OK, so, es ist getting ein bische kalt (a little cold) hier at this outdoor cafe, so I think maybe I will go home now, ja? Boy, I just cannot express enough what a profound turnaround my life has experienced in the last 24 hours, or how incredibly fucking happy I am that Alamar and his roommates have allowed me to experience the turnaround in the first place. Drinking and smoking and talking with cute girls about philosophy in a weird German-English mishmash, in the middle of a thousand-year-old plaza on a sunny day; is there really any better thing in the world? Thanks again to Alamar and the rest, and I'll speak with you again tomorrow. Tschuss.
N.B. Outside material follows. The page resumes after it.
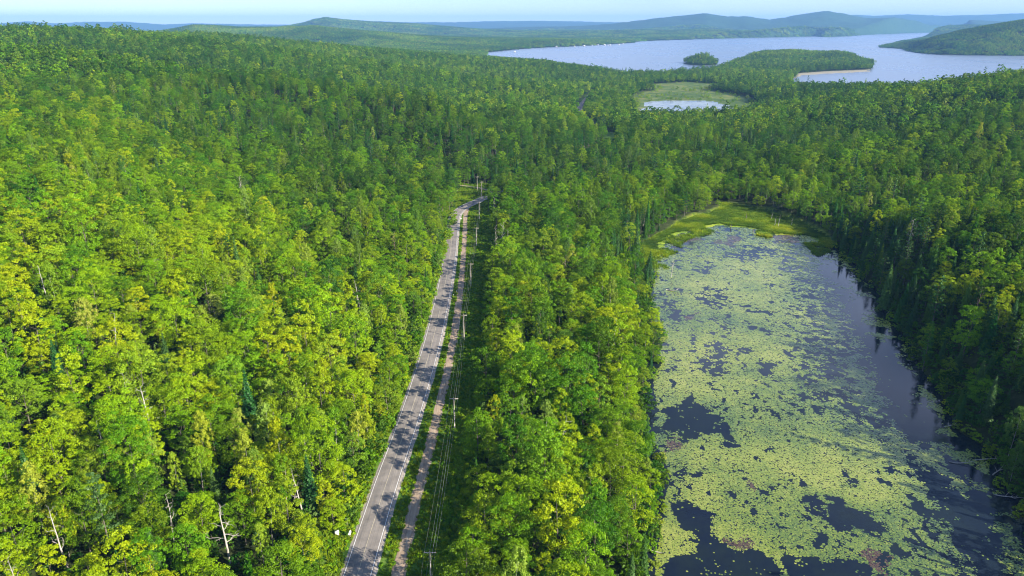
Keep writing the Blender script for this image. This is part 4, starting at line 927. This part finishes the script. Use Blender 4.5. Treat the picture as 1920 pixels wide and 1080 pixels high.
# ------------------------------------------------------------------ lily pads
def pxpoly_mask(pxs, pys, poly, soft):
    return np.clip(.5 - poly_sd(pxs, pys, poly)/soft, 0, 1)
def lily():
    g = np.random.default_rng(12); X = []; Y = []
    ys = g.uniform(0, 1, 800000); Yw = 100*(500/100)**ys   # denser when nearer
    xw = g.uniform(-5, 215, len(ys)); x_, y_ = xw, Yw
    k = (poly_sd(x_, y_, POND) < -.2); x_, y_ = x_[k], y_[k]
    a, b_, dp = project(x_, y_, POND_Z); k = (a > 1150) & (a < 2010) & (b_ < 1170); x_, y_, a, b_ = x_[k], y_[k], a[k], b_[k]
    n1 = fbm(x_, y_, 7, 1, 4); n2 = fbm(x_, y_, 28, 2, 4); n3 = fbm(x_*1.0, y_*.5, 3.0, 5, 3)
    # warp for ragged edges
    wa = a + (n1-.5)*60*(b_/800) ; wb = b_ + (fbm(x_, y_, 8, 33, 4)-.5)*40*(b_/800)
    cov = .97 - .9*np.clip((.31-n1)*9, 0, 1)
    holes = [([(1232,805),(1262,760),(1292,748),(1322,770),(1352,800),(1345,815),(1300,826),(1275,812)], .95, 14),
     ([(1252,935),(1285,925),(1325,960),(1350,990),(1372,1012),(1420,1022),(1448,1045),(1475,1100),(1240,1110),(1262,1050),(1312,1025),(1290,985),(1262,965)], .96, 20),
     ([(1498,928),(1545,936),(1580,945),(1612,970),(1622,994),(1600,990),(1560,985),(1522,968),(1500,950)], .85, 10),
     ([(1478,1100),(1476,1048),(1500,1028),(1508,1062),(1545,1055),(1585,1050),(1615,1070),(1640,1100)], .93, 12),
     ([(1292,690),(1312,655),(1345,645),(1362,660),(1358,685),(1320,700)], .62, 22), ([(1340,650),(1400,650),(1405,665),(1350,665)], .5, 12),
     ([(1418,690),(1440,682),(1462,695),(1460,712),(1430,708)], .7, 12), ([(1302,548),(1330,535),(1375,548),(1380,575),(1330,580)], .62, 16), ([(1405,578),(1430,572),(1458,582),(1440,592)], .7, 8),
     ([(1360,470),(1410,462),(1455,468),(1440,480),(1395,487),(1362,482)], .7, 8), ([(1240,555),(1262,560),(1285,590),(1270,600),(1245,585)], .55, 12), ([(1520,640),(1600,632),(1612,645),(1560,656)], .55, 12),
     ([(1288,508),(1325,500),(1345,510),(1300,518)], .5, 8), ([(1300,890),(1318,875),(1330,890),(1312,905)], .6, 14), ([(1262,865),(1282,860),(1295,900),(1275,925)], .6, 16),
     ([(1690,945),(1700,940),(1735,975),(1750,1012),(1738,1018),(1728,985)], .9, 5), ([(1715,1005),(1745,1012),(1748,1022),(1722,1014)], .9, 4), ([(1592,1015),(1612,1020),(1605,1030),(1592,1025)], .9, 5),
     ([(1575,895),(1585,893),(1596,912),(1580,912)], .9, 4), ([(1468,908),(1492,905),(1488,915),(1470,915)], .8, 5), ([(1428,918),(1446,915),(1444,930),(1430,928)], .85, 5), ([(1465,958),(1485,962),(1480,970),(1466,966)], .8, 5),
     ([(1700,1030),(1712,1028),(1712,1044),(1700,1042)], .8, 6), ([(1695,970),(1712,985),(1705,995),(1692,985)], .7, 6),
     ([(1632,635),(1655,650),(1700,705),(1752,770),(1768,805),(1740,835),(1700,825),(1668,775),(1640,705)], .88, 22), ([(1500,720),(1570,740),(1660,800),(1640,815),(1560,775)], .45, 30),
     ([(1708,850),(1760,880),(1830,945),(1880,1015),(1912,1100),(1850,1110),(1800,1030),(1745,950),(1700,880)], .80, 28), ([(1575,500),(1640,620),(1660,680),(1620,650),(1580,560)], .75, 20), ([(1440,470),(1560,480),(1630,640),(1600,740),(1500,700),(1470,580)], .42, 60)]
    for poly, s, soft in holes: cov = cov*(1-s*pxpoly_mask(wa, wb, poly, soft))
    # shaded strip under the far bank: pads in rafts with black gaps
    sd = poly_sd(x_, y_, POND); bank = np.clip((22+sd)/10, 0, 1)*((x_ > 95) & (y_ < 420)); cov = cov*(1-bank*(.25+.75*np.clip((.56-n1)*8, 0, 1)))
    # thin line of gaps everywhere
    cov = cov*(1-.5*np.clip((.40-n3)*10, 0, 1))
    cov = cov*(.70+.30*np.clip((n2-.3)*4, 0, 1))
    # density to coverage
    rad = g.uniform(.12, .31, len(x_))*np.interp(y_, [100, 200, 430], [.9, 1.2, 2.3])
    f_ = fbm(x_, y_, 2.2, 51, 3); f_ = f_.argsort().argsort()/len(f_); keep_p = np.clip((cov-f_)*3.0+.8, 0, 1)*np.clip(cov*1.6, 0, 1)*np.interp(y_, [150, 420], [1, .74])
    k = g.random(len(x_)) < keep_p; x_, y_, rad, n1, n2, a, b_ = x_[k], y_[k], rad[k], n1[k], n2[k], wa[k], wb[k]
    brown = np.zeros(len(x_))
    for poly, soft in (([(1620,1040),(1640,1022),(1665,1040),(1668,1060),(1640,1085),(1622,1075)], 8), ([(1370,1002),(1420,1002),(1420,1020),(1375,1016)], 10), ([(1255,815),(1295,822),(1290,835),(1258,840)], 12), ([(1400,905),(1430,912),(1420,925),(1400,915)], 8),
                       ([(1345,450),(1385,445),(1392,457),(1350,460)], 6), ([(1455,442),(1500,445),(1490,455),(1455,452)], 6), ([(1285,585),(1310,583),(1308,592),(1286,592)], 4), ([(1260,450),(1310,445),(1320,455),(1262,462)], 6)):
        brown = np.maximum(brown, pxpoly_mask(a, b_, poly, soft))
    tn = .56 + .9*(n2-.5) + .5*(n1-.5) + g.normal(size=len(x_))*.15
    tn = np.clip(tn, .12, 1.0); tn = np.where(g.random(len(x_)) < brown*.9, g.uniform(0, .06, len(x_)), tn)
    th = g.random(len(x_))*6.28; m_ = len(x_); ang = th[:,None] + np.arange(5)*1.2566*.96
    tilt = g.normal(size=(m_, 2))*.05; zc = POND_Z + .012 + g.random(m_)*.035
    VX = x_[:,None]+rad[:,None]*np.cos(ang); VY = y_[:,None]+rad[:,None]*np.sin(ang); VZ = zc[:,None] + rad[:,None]*(np.cos(ang)*tilt[:,:1]+np.sin(ang)*tilt[:,1:])
    V = np.stack([VX, VY, VZ], -1).reshape(-1,3); F = np.arange(5*m_).reshape(m_, 5)
    return V, F, tn
m, nt, out = mat("lily_pad_leaf"); p = N(nt, "ShaderNodeBsdfPrincipled"); p.inputs['Roughness'].default_value = .24; p.inputs['Specular IOR Level'].default_value = .9
a = N(nt, "ShaderNodeAttribute", attribute_name='leafvar')
nt.links.new(ramp(nt, a.outputs['Fac'], [(0, (.06,.035,.022)), (.09, (.13,.08,.04)), (.11, (.05,.10,.022)), (.4, (.115,.175,.026)), (.7, (.205,.26,.030)), (1, (.31,.335,.06))]), p.inputs['Base Color']); nt.links.new(p.outputs[0], out.inputs[0])
V, F, tn = lily(); o = link('lily_pads', np_mesh('lily_pads', V, F, [m], fattr={'leafvar': tn})); tag(o, 'mat of yellow green lily pads floating on the pond', kind='stuff')
print('lily pads', len(F))

# ------------------------------------------------------------------ fallen logs, stumps in water and marsh
LOGS = [(1262,546,-.5,7,.22,'short white log floating in the upper pond by the sunny bank'), (1872,882,.6,8,.20,'bleached fallen trunk at the foot of the shaded bank'), (1848,862,.1,7,.16,'thin grey fallen log across the shaded shallows'), (1800,868,-.1,6,.12,'slim pale log among dark pads beyond the mauve water'),
        (1668,585,.8,8,.16,'small bleached log on the shaded bank by the dark inlet'), (1778,800,.3,6,.13,'short log beside the mauve open water'), (1212,965,2.2,9,.2,'bleached log sticking out from the sunny bank'), (1220,1030,2.6,7,.16,'lower bleached log sticking out from the sunny bank'),
        (1895,935,-.4,8,.15,'grey fallen log near the frame edge below the spruces')]
for i, (a, b_, an, ln, rr, lb) in enumerate(LOGS):
    X, Y = on_level(a, b_, POND_Z); g = np.random.default_rng(500+i); root = bpy.data.objects.new('fallen_log', None); COL.objects.link(root); root.location = (X, Y, POND_Z+.1); root.rotation_euler = (0, 0, an); tag(root, lb, 'log')
    t = np.linspace(0, 1, 7); P_ = np.stack([t*ln-ln/2, np.cumsum(g.normal(size=7))*.18, .05+.9*t**2], 1); m = MB(); m.tube(P_, rr*(1.1-.8*t), 6); link('stem', m.mesh('log_stem', M_DEAD), root)
    for k in range(5):
        j = g.integers(2, 6); d = unit(np.array([.6, g.choice([-1,1])*.9, g.uniform(.2,.9)])); q = P_[j]; m = MB(); l_ = g.uniform(.8, 2.2); m.tube([q, q+d*l_*.5+g.normal(size=3)*.08, q+d*l_+np.array([.3,0,.2])], [rr*.4, rr*.25, rr*.08], 4); link('branch', m.mesh('log_branch', M_DEAD), root)
for i, (a, b_, h_, lb) in enumerate(((1452,425,6.5,'tall thin grey snag standing in the shaded marsh'), (1459,427,9,'tallest thin grey snag standing in the shaded marsh'), (1484,424,6,'slender leaning snag at the marsh edge'), (1399,412,4.5,'short black charred stump in the yellow marsh'), (1370,428,3,'low black stump by the marsh channel'), (1412,436,3,'small dark stump at the water end of the marsh'), (1446,412,5,'faint grey snag behind the tall ones in the marsh'))):
    X, Y = on_level(a, b_, POND_Z); g = np.random.default_rng(700+i); blk = 'black' in lb or 'dark' in lb; mm = M_BARK if blk else M_DEAD
    root = bpy.data.objects.new('snag', None); COL.objects.link(root); root.location = (X, Y, POND_Z); tag(root, lb, 'snag', 'dead stems in the marsh')
    tm, brs = dead_tree(g, h_, .28 if blk else .13, 5, 0, .3, .5, .9); link('trunk', tm.mesh('snag_trunk', mm), root)
    for br in brs[:3]: link('branch', br.mesh('snag_branch', mm), root)

# ------------------------------------------------------------------ houses on the far lake shore
HS = [(1043,88,1),(1077,87.5,.8),(1095,86.5,1.1),(1110,85.5,.8),(1121,84.5,.8),(1133,85,1.1),(1139.5,85,.7),(1143.5,84.8,.9),(1160,83.8,.8),(1168,82.5,1.0),(965,97.5,.9)]
HD = ['first from the bay, half hidden by trees', 'second from the bay, small and low', 'third from the bay, larger and brighter', 'fourth from the bay, set among trees', 'fifth from the bay, narrow', 'large one of the middle trio', 'smallest one of the middle trio', 'last one of the middle trio', 'second from the point, pale', 'nearest the wooded point, bright', 'alone by the narrow end of the lake']
for i, ((a, b_, s_), hd) in enumerate(zip(HS, HD)):
    X, Y = on_level(a, b_, LAKE_Z+1.5); Z = max(H1(X, Y), LAKE_Z+.8); root = bpy.data.objects.new('lake_house', None); COL.objects.link(root); root.location = (X, Y-18, Z); root.rotation_euler = (0,0,(i*37 % 11-5)*.06); tag(root, 'white house on the far lake shore, '+hd, 'house', 'houses on the far lake shore')
    s_ *= .8; w, d, h_ = 13*s_, 9*s_, 6.5*s_; m = MB(); m.box((0,0,h_/2), (w,d,h_)); m.add([(-w/2,-d/2,h_),(-w/2,d/2,h_),(-w/2,0,h_+3*s_),(-w/2,0,h_+3*s_)], [(0,1,2,3)]); link('wall', m.mesh('wall', M_HWALL), root)
    m = MB(); e = .6
    for sg in (-1, 1): m.add([(-w/2-e, sg*(d/2+e), h_-.4), (w/2+e, sg*(d/2+e), h_-.4), (w/2+e, 0, h_+3*s_+.1), (-w/2-e, 0, h_+3*s_+.1)], [(0,1,2,3)])
    link('roof', m.mesh('roof', M_ROOF), root)
    for k in (-.3, 0, .3): m = MB(); m.box((k*w, -d/2-.03, h_*.5), (w*.14, .1, h_*.28)); link('window', m.mesh('window', M_GLASS), root)

# ------------------------------------------------------------------ the air
m, nt, out = mat("haze_air"); v = N(nt, "ShaderNodeVolumePrincipled"); v.inputs['Density'].default_value = HAZE_DENSITY; v.inputs['Color'].default_value = (.24,.50,.95,1); v.inputs['Anisotropy'].default_value = .0
nt.links.new(v.outputs[0], out.inputs['Volume'])
mb = MB(); mb.box((0, 12000, 190), (80000, 40000, 480)); hz = link('haze', mb.mesh('haze', m)); tag(hz, 'thin blue summer haze over the whole valley', kind='stuff')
P.S. If you really want to charm the socks off some Germans, dump the "Ich spreche nicht Deutsch" crap and instead simply say, "Mein Deutsch, es ist nicht so gut." The former phrase is the standard High-German sentence you see in every guidebook in the world ("I speak no English"); every time I used it when I first started the tour, I could see the store clerk or bartender roll their eyes ever so slightly and sigh, as if to say, "God, another American tourist, here we go again." The latter phrase, however, is almost the exact repetition of a common phrase Germans learn here when studying our own language ("My English, it is not so good"); when I use this line, I get a very sympathetic laugh and nod from the clerk, and a response along the lines of, "Ja, OK. We will try it together in English, ja?" It's the little things, people. It's the little things that mean so very, very much in another country.